John and Patrick Collison: Two Lads in Silicon Valley

CollisonsDeciding to drop out of Yale University half-way through the curriculum requires a good reason. A privileged Ivy League education is not dispensed with lightly. Thankfully, for Irish brothers John and Patrick Collison, millions of excellent reasons were at hand.

Although only 27 and 25 years old, the pair of digital prodigies are on course to become two of the wealthiest college dropouts ever – and that’s saying something. They’ve already banked several millions with the sale of their start-up business Auctomatic – the reason for turning their backs on university – and are now riding the crest of a profit wave thanks to a partnership with Visa that has seen their latest venture already valued at more than $5 billion.

The brothers grew up in a small hamlet, not too far from the city of Limerick. Gifted students, they were coding before hitting their teens, and had attracted potential investors for their Shuppa website before Patrick, the eldest by two years, had reached 18.

The start of Auctomatic coincided with their move to the USA, purely because Enterprise Ireland – the government agency tasked with investing in home-grown businesses – was unable to allocate funding to the brothers’ Shuppa project.

However, Silicon Valley-based investor Y Combinator had taken notice of the youngsters’ talents, and offered to bankroll their start-up. They teamed up with Oxford graduates Harjeet and Kulveer Taggar to merge Shuppa into a new money-spinning venture they named Auctomatic.

Patrick had deferred his degree at the private Massachusetts Institute of Technology, and John’s promising studies at Yale were shelved as the brothers made the decision to throw everything they had into the online selling tool.

In March 2008, aged 19 and 17, the Collisons and their partners sold Auctomatic to Canada’s Live Current Media and became overnight millionaires. Only a couple of years earlier, they had been amateur programmers messing about on home computers in their bedrooms. Suddenly, the brothers had become the darlings of Silicon Valley. They weren’t even old enough to buy a celebratory bottle of champagne.

Aware that they had ditched an education envied by students the world over, Patrick and John agreed not to fritter their newfound fortune away. Wasting no time, they immediately set about working on an idea that had been ticking over in the back of their minds – a way of creating a secure online payment system for businesses and private users designed in such a way that developers can easily build it into their sites.

Whilst this niche market could have been considered too specialist to generate the same kind of value their previous enterprise had attracted, the pair never doubted the concept.

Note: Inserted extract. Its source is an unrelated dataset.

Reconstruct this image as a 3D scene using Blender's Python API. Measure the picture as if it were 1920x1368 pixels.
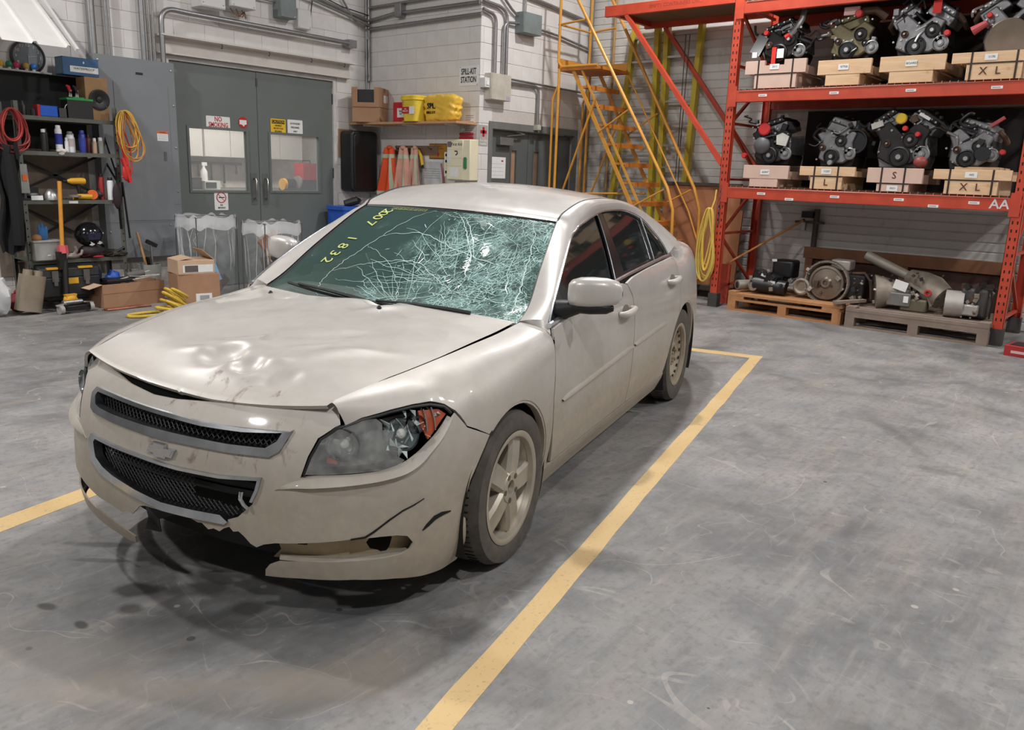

Calling their payment gateway Stripe, they allowed it to grow organically.

The Collisons were certainly on to something from the get-go, as investors began queuing up to be part of the venture. Y Combinator was again engaged, offering seed funding in June 2010 which led to venture capitalists Peter Thiel, Andressen Horowitz, and Sequoia Capital ploughing $2 million into the embryonic scheme.

The cash injection drove the brothers to launch Stripe publically, before a further $40 million was pumped into extra development. Now 22 and 20, the brothers were heading up a massive digital project with about $60 million of other people’s money committed. However, the lads remained unfazed. Instead, from their modest detached house in San Francisco’s they focussed on delivering a return on the massive investment.

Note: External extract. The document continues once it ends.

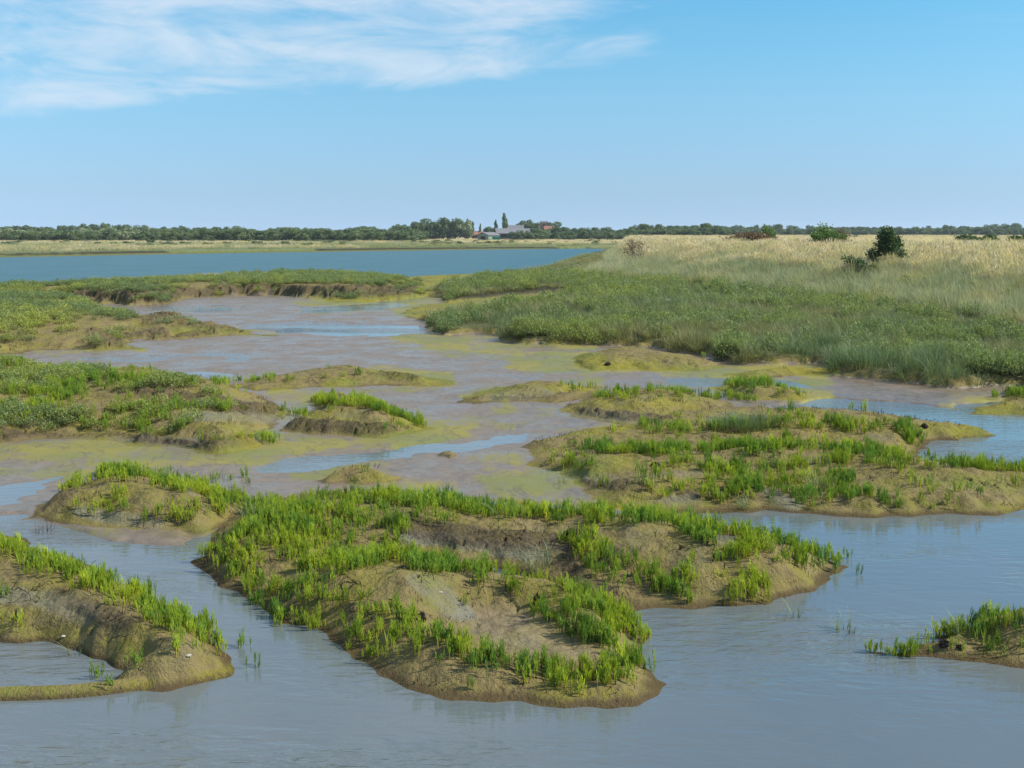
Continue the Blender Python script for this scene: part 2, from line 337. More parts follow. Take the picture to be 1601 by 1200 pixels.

By 2014, they exceeded their own expectations, as well as those of their benefactors, when the company was valued at a staggering $1.75 billion. Now in its sixth year, Stripe has teamed up with Visa to work on a series of developments relating to security and digital transactions. The business has attracted an additional $100 million to grow its international footprint.

By the end of last year, the 2014 valuation of the company almost paled into insignificance as it was announced Stripe was now worth in excess of $5 billion.

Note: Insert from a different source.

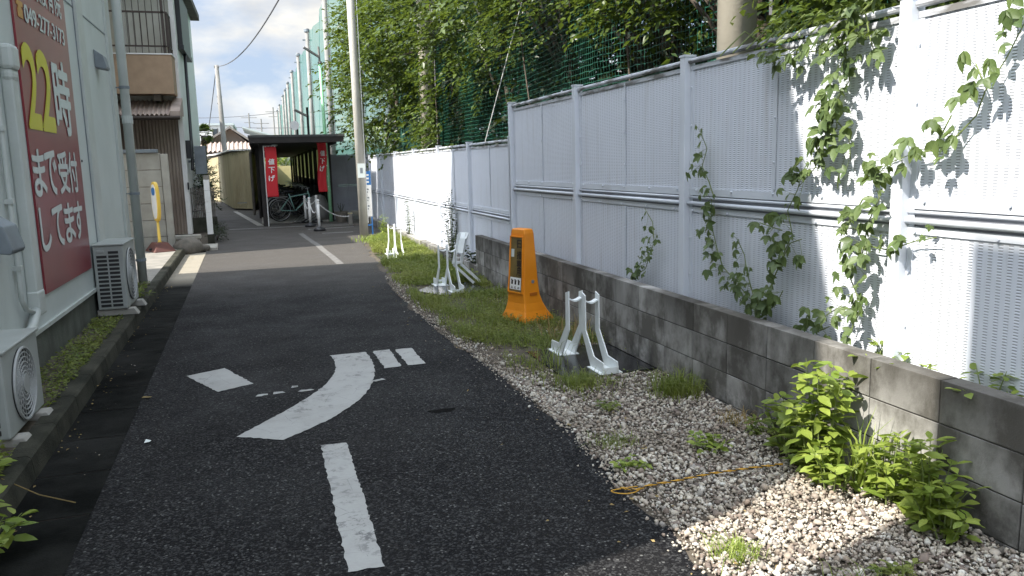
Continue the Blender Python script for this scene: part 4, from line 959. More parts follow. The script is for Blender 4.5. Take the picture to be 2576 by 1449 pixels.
# ground cover in the left bed
n = 9000; gy = rng.uniform(3.2, 11.4, n); gx = np.array([rng.uniform(-1.70, ko(v)-.11) for v in gy])
nv = np.array([mnoise.noise(V((a*3, b*1.7, 4))) for a, b in zip(gx, gy)])
k_ = (rng.random(n) < np.clip(.55+nv*1.2, .03, 1)*np.where(gy < 8.7, 1, .45)) & ~((gx < -1.36) & (((gy > 4.8) & (gy < 5.6)) | ((gy > 8.9) & (gy < 9.75)))); gx, gy = gx[k_], gy[k_]; n = len(gx)
a = rng.uniform(0, 6.28, n)
v, f = leaves(np.stack([gx, gy, .11+rng.uniform(0, .06, n)], 1), np.stack([np.cos(a), np.sin(a), rng.normal(.15, .3, n)], 1), np.array((0, 0, 1.))+rng.normal(0, .35, (n, 3)), rng.uniform(.018, .045, n))
tag(npmesh('ground_cover', v, f, A['grass']), 'low mossy weeds filling the bed between white building and kerb', 'ground cover', kind='stuff')
# fallen dry leaves
n = 320; y = rng.uniform(1.8, 17, n); side = rng.random(n) < .5
x = np.where(side, np.array([ko(v) for v in y])+np.abs(rng.normal(.03, .05, n)), np.array([edge_x(min(v, 17)) for v in y])+rng.normal(.12, .25, n))
v, f = leaves(np.stack([x, y, np.where(side, .012, .022)], 1), np.stack([rng.normal(0, 1, n), rng.normal(0, 1, n), rng.normal(0, .15, n)], 1), np.array((0, 0, 1.))+rng.normal(0, .3, (n, 3)), rng.uniform(.012, .03, n))
tag(npmesh('leaf_litter', v, f, A['dry']), 'fallen dry leaves along the kerb and the asphalt edge', 'leaf litter', kind='stuff')

# ================================================================== ROPE
t = MB(); pts = [(1.52+.02*math.sin(i), 3.33, .02) for i in range(0)]
path = [V(p) for p in ((1.56, 3.36, .018), (1.62, 3.31, .018), (1.70, 3.335, .02), (1.85, 3.33, .024), (2.05, 3.345, .026), (2.25, 3.34, .026), (2.46, 3.33, .024))]
def resample(path, n):
    L_ = [0]
    for a, b in zip(path, path[1:]): L_.append(L_[-1]+(b-a).length)
    out = []
    for i in range(n):
        s = L_[-1]*i/(n-1); k = max(j for j in range(len(L_)-1) if L_[j] <= s+1e-9); u = (s-L_[k])/(L_[k+1]-L_[k]); out.append(path[k].lerp(path[k+1], u))
    return out, L_[-1]
pp, ll = resample(path, 260)
rp_ = thing('rope', 'twisted yellow and black rope lying across the gravel', 'rope', (0, 0, 0))
for ph, m_, nm in ((0, A['rope'], 'yellow_strand'), (2.09, A['rope'], 'yellow_strand'), (4.19, A['black'], 'black_strand')):
    mb = MB(); mb.tube([p+V((0, math.cos(i*.30+ph)*.0033, math.sin(i*.30+ph)*.0033+.004)) for i, p in enumerate(pp)], .0028, 5); mb.build(nm, m_, rp_, True)
pp2 = [V((1.58+.075*math.cos(a), 3.335+.032*math.sin(a)+.01*math.cos(2*a), .018)) for a in np.linspace(.4, 5.6, 40)]
mb = MB(); mb.tube(pp2, .003, 6); mb.build('yellow_strand', A['rope'], rp_, True)

# ================================================================== SCOOTER STANDS
def half_frame(par, xc, s, y0, w=.115):
    """one holder: two flat bars with a U yoke on top and a flanged foot pointing in direction s"""
    hf = bpy.data.objects.new('holder', None); COL.objects.link(hf); hf.parent = par; hf.location = (xc, y0, 0)
    for sx in (-1, 1):
        x = sx*w/2; th = .006
        prof = [(.0, .575), (.07, .555), (.07, .50), (.073, .285), (.235, .105), (.41, .095), (.43, .012), (.17, .012), (-.005, .26), (0, .50)]
        mb = MB(); mb.prismx([(s*a, b_) for a, b_ in prof], x-.005, x+.005); mb.build('side_bar', A['standw'], hf, bevel=.002)
        mb = MB(); mb.box(x, x+sx*.035, *sorted((s*.17, s*.43)), .010, .016); mb.build('foot_flange', A['standw'], hf)
    mb = MB(); n = 8; pr_ = [(-w/2, .515)]+[(-w/2+w*i/n, .525-.028*math.sin(math.pi*i/n)) for i in range(1, n)]+[(w/2, .515), (w/2, .505)]+[(w/2-w*i/n, .513-.028*math.sin(math.pi*i/n)) for i in range(1, n)]+[(-w/2, .505)]
    mb.prismy(pr_, *sorted((s*.0, s*.06))); mb.build('yoke', A['standw'], hf)
    mb = MB(); mb.box(-w/2, w/2, *sorted((s*.16, s*.43)), .010, .016); mb.box(-w/2, w/2, *sorted((s*.425, s*.431)), .012, .06); mb.build('tray', A['standw'], hf)
    return hf
def stand(label, x, y, rz=0, pl=((-.32, -.44), (.44, -.44), (.44, .46), (-.32, .46)), folded=False):
    t = thing('scooter_stand', label, 'stand', (x, y, 0), 'white steel parking stands on black plates', R(rz))
    mb = MB(); mb.prism(pl, .002, .010); mb.build('base_plate', A['plate'], t)
    half_frame(t, -.035, 1, .04); half_frame(t, .045, -1, -.04)
    for (a, b_) in ((-.2, -.3), (.1, -.2), (-.1, .2), (.3, .3), (.02, -.33)):
        mb = MB(); mb.tube([(a, b_, .008), (a, b_, .018)], .009, 6); mb.build('bolt', A['hood'], t)
    if folded:
        fh = bpy.data.objects.new('folded_holder', None); COL.objects.link(fh); fh.parent = t; fh.location = (.16, .12, 0)
        for sx in (-1, 1):
            mb = MB(); mb.bar((sx*.05, .0, .30), (sx*.05+.12, .10, .70), .006, .06); mb.bar((sx*.05, 0, .30), (sx*.05+.28, .05, .03), .006, .035); mb.build('side_bar', A['standw'], fh)
        mb = MB(); mb.bar((0.10, .08, .62), (.14, .12, .70), .13, .006); mb.bar((-.06, 0, .32), (.06, 0, .32), .03, .03); mb.bar((.05, .04, .44), (.10, .08, .62), .10, .005); mb.build('tray', A['standw'], fh)
    return t
stand('nearest white steel stand on a black plate by the block wall', 2.36, 5.80)
stand('middle white steel stand with a folded tray leaning at its side', 2.20, 9.98, 0, ((-.42, -.05), (-.18, -.52), (.44, -.44), (.44, .42), (-.12, .42)), True)
stand('farthest white steel stand standing in the sunlit strip', 2.17, 14.1)

# ================================================================== ORANGE POST
op = thing('parking_post', 'orange plastic pillar with a poster panel standing in the grass', 'sign pillar', (2.50, 7.60, 0), rz=R(19))
def rect(hx, hy, z): return [(-hx, -hy, z), (hx, -hy, z), (hx, hy, z), (-hx, hy, z)]
prof = [(.0, .185, .20), (.035, .185, .20), (.06, .175, .19), (.12, .145, .165), (.20, .118, .145), (.28, .103, .135), (.45, .088, .128), (.65, .077, .122), (.90, .062, .113), (.935, .055, .105), (.945, .045, .095)]
mb = MB(); vs = []
cx = lambda z: -.045*(z > .25)*0-.05*min(1, z/.3)
for z, hx, hy in prof: vs += [(x+cx(z), y, z_) for x, y, z_ in rect(hx, hy, z)]
fs = [(0, 3, 2, 1)]
for i in range(len(prof)-1):
    for k_ in range(4): fs.append((4*i+k_, 4*i+(k_+1) % 4, 4*i+4+(k_+1) % 4, 4*i+4+k_))
fs.append(tuple(range(4*(len(prof)-1), 4*len(prof)))); mb.add(vs, fs)
mb.build('body', A['orange'], op, bevel=.012)
def side_x(z):   # x of the -x face at height z
    for (z0, h0, _), (z1, h1, _) in zip(prof, prof[1:]):
        if z0 <= z <= z1: return -(h0+(h1-h0)*(z-z0)/(z1-z0))+cx(z)
    return -prof[-1][1]+cx(z)
def pf(z, y, d=.0): return (side_x(z)-d, y, z)
mb = MB(); zs_ = [.31, .45, .65, .86]
w0 = lambda z: .112-(z-.3)*.026
for za, zb in zip(zs_, zs_[1:]):
    mb.add([pf(za, w0(za), .003), pf(za, -w0(za), .003), pf(zb, -w0(zb), .003), pf(zb, w0(zb), .003)], [(0, 1, 2, 3)])
mb.build('poster', A['ochre'], op)
mb = MB()
for sy in (-1, 1):
    for za, zb in zip(zs_, zs_[1:]): mb.bar(pf(za, sy*(w0(za)+.004), .006), pf(zb, sy*(w0(zb)+.004), .006), .012, .014)
for z in (.305, .865): mb.bar(pf(z, w0(z)+.01, .006), pf(z, -w0(z)-.01, .006), .014, .012)
mb.build('frame', A['orange'], op)
cv = lambda P: np.stack([np.array([side_x(z)-.0055 for z in P[:, 2]]), P[:, 1], P[:, 2]], 1)
for ch, z0 in (('日', .755), ('措', .645), ('専', .555), ('用', .475)):
    text(ch, op, A['ink'], (0, -.012, z0), (0, -1, 0), (0, 0, 1), .075, .078, .03, curve=cv)
mb = MB(); zz = [(.335, .455)]
mb.add([pf(.335, .095, .005), pf(.335, -.085, .005), pf(.455, -.085, .005), pf(.455, .095, .005)], [(0, 1, 2, 3)]); stk = mb.build('sticker', A['white'], op)
mb = MB()
for yc in (.06, .005, -.05):
    for (a, b_, c_, d_) in ((-.016, .012, .385, .425), (-.006, .016, .425, .437), (-.018, .018, .345, .352), (-.014, .014, .358, .364), (-.02, -.012, .415, .43)):
        mb.add([pf(c_, yc+b_, .0065), pf(c_, yc+a, .0065), pf(d_, yc+a, .0065), pf(d_, yc+b_, .0065)], [(0, 1, 2, 3)])
mb.build('pictograms', A['ink'], stk)
mb = MB(); mb.add([pf(.66, .085, .005), pf(.66, .035, .005), pf(.74, .035, .005), pf(.74, .085, .005)], [(0, 1, 2, 3)]); mb.build('label', A['wht'], op)
mb = MB(); yk = -.1305; mb.tube([(-.03, yk+.006, .415), (-.03, yk-.003, .415)], .018, 16); mb.build('lock', A['hood'], op)
mb = MB(); mb.box(-.075, .015, -.142, -.130, .275, .305); mb.build('hand_slot', A['terra'] if False else mat('orange_shade', (.45, .13, .01), .5), op)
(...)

They gave up their home in Ireland, ditched glittering university places, and rose to become giants of Silicon Valley, not to mention multi-millionaires. Yet, now employing dozens of gifted technical wizards, they remain as humble as they were as teenage boys in front of their computer screens in Limerick. “We were the first people to work on Stripe,” says Patrick, “and, chronologically, that’s interesting. But, for so much of the great work that we do now, we’re a part of it, but we’re certainly not the most important piece of it.”